IT would be hard to overstate how utterly disastrous the first month of Liz Truss’s tenure in Downing Street has been. It’s made all the more stunning by the fact that all politics was shut down for two weeks, so really, this is only a fortnight’s worth of chaos and calamity.
There is a real risk that this article will already be out of date by the time it is published, but at the time of writing, we have seen the collapse of the pound, warnings from the International Monetary Fund (IMF), homeowners being hit by soaring mortgage rates and a £65 billion intervention by the Bank of England to stave off what it called a “material risk to UK financial stability”.
All of this was triggered by what must have been one of the most inept and badly judged budgets in history.
Even by the standards of the Tories, it was truly appalling. With tax cuts for the rich and Thatcherite gimmicks like “investment zones” for corporations wanting to pay even less tax, it was an attempt to take us back to the worst of the 1980s.
READ MORE: Liz Truss tells BBC Radio Scotland Tory tax cuts would 'turbocharge' Scottish economy
The super-rich may have been putting their champagne on ice, but it was disastrous for everybody else. With prices soaring and bills skyrocketing, the Tories plan to pay for this giveaway to their friends and donors by cutting the benefits of vulnerable and low-paid people and slashing public services.
It wasn’t a budget for a recovery, it was one designed for bankers, polluters and the super-wealthy.
At first, the Scottish Tories were overjoyed, with their MSPs taunting the Scottish Government for not replicating the terribly judged tax cuts and corporate giveaways.
One week later and they’re no longer looking as proud, with the pound hitting historic new lows and Bank of England sources telling Sky News that if it hadn’t been for their intervention there would have been mass insolvencies of pension funds.
The Tories have proven that they have absolutely no economic credibility. But this isn’t the game that they seem to think it is. Their cruel and inept mishandling of the economy will have serious consequences for millions of families who are already being stretched from all directions.
They will try to blame everyone but themselves.

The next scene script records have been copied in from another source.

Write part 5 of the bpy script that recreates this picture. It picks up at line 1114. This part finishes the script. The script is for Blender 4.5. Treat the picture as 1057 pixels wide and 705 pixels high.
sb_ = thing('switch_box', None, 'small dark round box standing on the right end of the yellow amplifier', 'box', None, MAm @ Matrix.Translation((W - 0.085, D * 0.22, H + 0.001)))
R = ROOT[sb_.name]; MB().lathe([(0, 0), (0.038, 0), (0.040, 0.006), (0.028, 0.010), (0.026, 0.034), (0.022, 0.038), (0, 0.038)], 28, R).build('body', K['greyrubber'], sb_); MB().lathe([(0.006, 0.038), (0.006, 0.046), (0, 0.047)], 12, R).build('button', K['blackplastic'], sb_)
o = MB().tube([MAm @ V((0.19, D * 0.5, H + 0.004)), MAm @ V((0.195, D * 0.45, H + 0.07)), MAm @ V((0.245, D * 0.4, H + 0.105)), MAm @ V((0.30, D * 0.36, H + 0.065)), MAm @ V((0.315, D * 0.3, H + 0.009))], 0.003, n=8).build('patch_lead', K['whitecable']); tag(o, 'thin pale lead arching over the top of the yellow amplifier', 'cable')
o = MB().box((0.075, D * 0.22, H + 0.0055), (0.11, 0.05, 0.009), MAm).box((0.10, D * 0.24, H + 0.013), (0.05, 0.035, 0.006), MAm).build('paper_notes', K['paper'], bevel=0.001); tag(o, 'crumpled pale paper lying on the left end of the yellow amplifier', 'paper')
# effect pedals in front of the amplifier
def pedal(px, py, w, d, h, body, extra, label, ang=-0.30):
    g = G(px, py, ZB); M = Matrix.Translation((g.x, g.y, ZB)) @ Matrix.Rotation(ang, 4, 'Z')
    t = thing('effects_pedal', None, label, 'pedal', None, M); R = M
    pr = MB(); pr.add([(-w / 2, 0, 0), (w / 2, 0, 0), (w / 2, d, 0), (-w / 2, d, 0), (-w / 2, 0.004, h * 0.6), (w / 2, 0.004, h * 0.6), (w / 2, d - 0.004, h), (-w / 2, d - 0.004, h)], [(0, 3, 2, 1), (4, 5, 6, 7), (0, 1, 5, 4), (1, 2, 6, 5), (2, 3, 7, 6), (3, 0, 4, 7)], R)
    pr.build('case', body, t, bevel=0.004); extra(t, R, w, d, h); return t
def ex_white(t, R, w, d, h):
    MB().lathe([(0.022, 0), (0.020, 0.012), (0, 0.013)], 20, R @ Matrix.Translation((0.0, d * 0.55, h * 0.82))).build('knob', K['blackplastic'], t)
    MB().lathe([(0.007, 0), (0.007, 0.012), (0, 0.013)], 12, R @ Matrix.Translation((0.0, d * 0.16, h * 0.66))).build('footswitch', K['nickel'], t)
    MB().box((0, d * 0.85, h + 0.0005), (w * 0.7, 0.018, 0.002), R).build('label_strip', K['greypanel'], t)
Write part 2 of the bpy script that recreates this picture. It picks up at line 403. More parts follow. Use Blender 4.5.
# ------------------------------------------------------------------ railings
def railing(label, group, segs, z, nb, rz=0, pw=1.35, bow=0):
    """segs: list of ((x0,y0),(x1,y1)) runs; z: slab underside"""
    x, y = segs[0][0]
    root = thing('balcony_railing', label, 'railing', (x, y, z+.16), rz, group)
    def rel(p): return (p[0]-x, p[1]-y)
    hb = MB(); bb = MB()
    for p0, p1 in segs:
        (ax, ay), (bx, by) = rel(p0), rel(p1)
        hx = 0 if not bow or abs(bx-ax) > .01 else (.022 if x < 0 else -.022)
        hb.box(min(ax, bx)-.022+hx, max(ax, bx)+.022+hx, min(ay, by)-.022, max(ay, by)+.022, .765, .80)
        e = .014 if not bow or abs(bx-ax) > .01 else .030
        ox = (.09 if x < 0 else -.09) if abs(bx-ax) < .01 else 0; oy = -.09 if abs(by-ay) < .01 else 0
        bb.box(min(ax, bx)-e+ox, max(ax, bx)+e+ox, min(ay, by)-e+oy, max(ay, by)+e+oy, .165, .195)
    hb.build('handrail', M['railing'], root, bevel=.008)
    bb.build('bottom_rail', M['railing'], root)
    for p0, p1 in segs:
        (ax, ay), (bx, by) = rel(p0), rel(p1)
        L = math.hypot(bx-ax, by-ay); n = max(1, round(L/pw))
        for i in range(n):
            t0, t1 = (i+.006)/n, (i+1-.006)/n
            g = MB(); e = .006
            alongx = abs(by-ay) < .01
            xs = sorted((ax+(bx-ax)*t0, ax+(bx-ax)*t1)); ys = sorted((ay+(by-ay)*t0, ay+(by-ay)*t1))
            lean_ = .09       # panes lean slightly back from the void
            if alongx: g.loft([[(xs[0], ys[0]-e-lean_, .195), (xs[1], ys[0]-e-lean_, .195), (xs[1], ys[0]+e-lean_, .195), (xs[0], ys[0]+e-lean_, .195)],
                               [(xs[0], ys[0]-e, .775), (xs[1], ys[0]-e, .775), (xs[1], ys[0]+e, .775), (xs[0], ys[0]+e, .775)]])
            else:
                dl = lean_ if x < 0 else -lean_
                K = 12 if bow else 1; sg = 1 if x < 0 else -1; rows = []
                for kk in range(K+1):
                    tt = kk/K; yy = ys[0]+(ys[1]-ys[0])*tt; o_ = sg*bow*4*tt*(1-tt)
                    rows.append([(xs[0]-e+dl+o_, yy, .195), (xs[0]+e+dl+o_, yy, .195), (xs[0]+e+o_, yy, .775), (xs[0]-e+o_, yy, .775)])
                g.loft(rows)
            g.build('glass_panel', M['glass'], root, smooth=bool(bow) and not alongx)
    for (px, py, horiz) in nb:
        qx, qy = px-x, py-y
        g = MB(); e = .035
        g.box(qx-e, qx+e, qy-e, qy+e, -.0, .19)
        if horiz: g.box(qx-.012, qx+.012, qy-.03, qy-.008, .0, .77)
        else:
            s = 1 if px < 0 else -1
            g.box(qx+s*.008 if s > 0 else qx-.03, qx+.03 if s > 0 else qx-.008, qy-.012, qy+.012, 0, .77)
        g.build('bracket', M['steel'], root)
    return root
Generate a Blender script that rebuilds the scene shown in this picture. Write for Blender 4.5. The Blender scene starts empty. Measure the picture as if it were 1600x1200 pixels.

Their outriders are already managing to keep a straight face while blaming the IMF for being too “left-wing” or “socialist”. One Tory Lord, Daniel Hannan, even went as far as writing an abysmal article for right-wing blog Conservative Home that somehow blamed Keir Starmer, while another blamed “Remainers”.
A far more believable explanation is that Liz Truss and Kwasi Kwarteng are simply unfit to be in Downing Street.
It is not just the economic credibility of the Tories which is being destroyed in real-time. It is also the economic credibility of the Union.
It is often said that in 2014 the No campaign won based on their economic arguments. But everything they promised has turned to dust. The reality is so much worse than anything the Yes campaign thought would be possible. We were accused of exaggerating, but it turns out we were downplaying the risk of staying in the UK. In the space of eight years, the Tories have totally shredded the economic case for No.
How can a government that has waged so much chaos and pain in a matter of weeks have the audacity to lecture anyone about fiscal responsibility? Every day that Scotland’s economy sits in their hands is another day of spiralling prices for households and national economic decline.
But the reality is that this didn’t happen overnight.
Kwarteng’s historically poor judgement may have been the catalyst for the current crisis, but many of the structural faults in the economy were already glaring.
They were certainly exacerbated by the folly of Brexit, which has been disastrous for jobs and exports. The value of the pound has fallen by around one-third since that fateful day in 2016, and successive Tory prime ministers have failed to grapple with the monstrous experiment they have unleashed.
We can’t go on like this. We can’t allow millions of lives to be ruined or turned upside down by the selfishness and ineptitude of yet another Tory government that Scotland didn’t vote for and can’t remove. We can’t wait for Labour to win an election just so that it does things slightly differently (remember that argument in 2014 that we just needed to wait for Ed Milliband to win in 2015?).
Tinkering at the edges within the UK is not enough. We need far bolder and more radical action than Keir Starmer or Anas Sarwar would be willing to do.
There is an alternative. With the powers of a normal nation, we can rejoin Europe and forge a fairer, greener and better future without the spectacular incompetence of Downing Street.
With Greens in government in Scotland, we are already showing the different path our country can take.
The Tories cut Universal Credit, but we doubled Child Payments. They left the housing market in the control of wealthy landlords, but we have introduced a rent freeze and eviction ban. They have overseen flatlining wages, but we have mandated the Real Living Wage for all Scottish Government contracts.
READ MORE: Bombshell Ian Blackford letter shows Kwasi Kwarteng refused expert OBR forecast before mini-budget
Scotland has already suffered 12 painful years of Tory failure. We cannot afford any more. Next year’s independence referendum will give us the opportunity to take a better path and build a recovery that works for people and the planet, rather than a Tory Britain that only works for the rich and powerful.
This week should not just be viewed as a turning point for the UK Government – it must also be one for the independence movement.
We are living in a time of unprecedented and unparalleled Tory failure.
Let’s turn it around by taking our future and our finances into our own hands.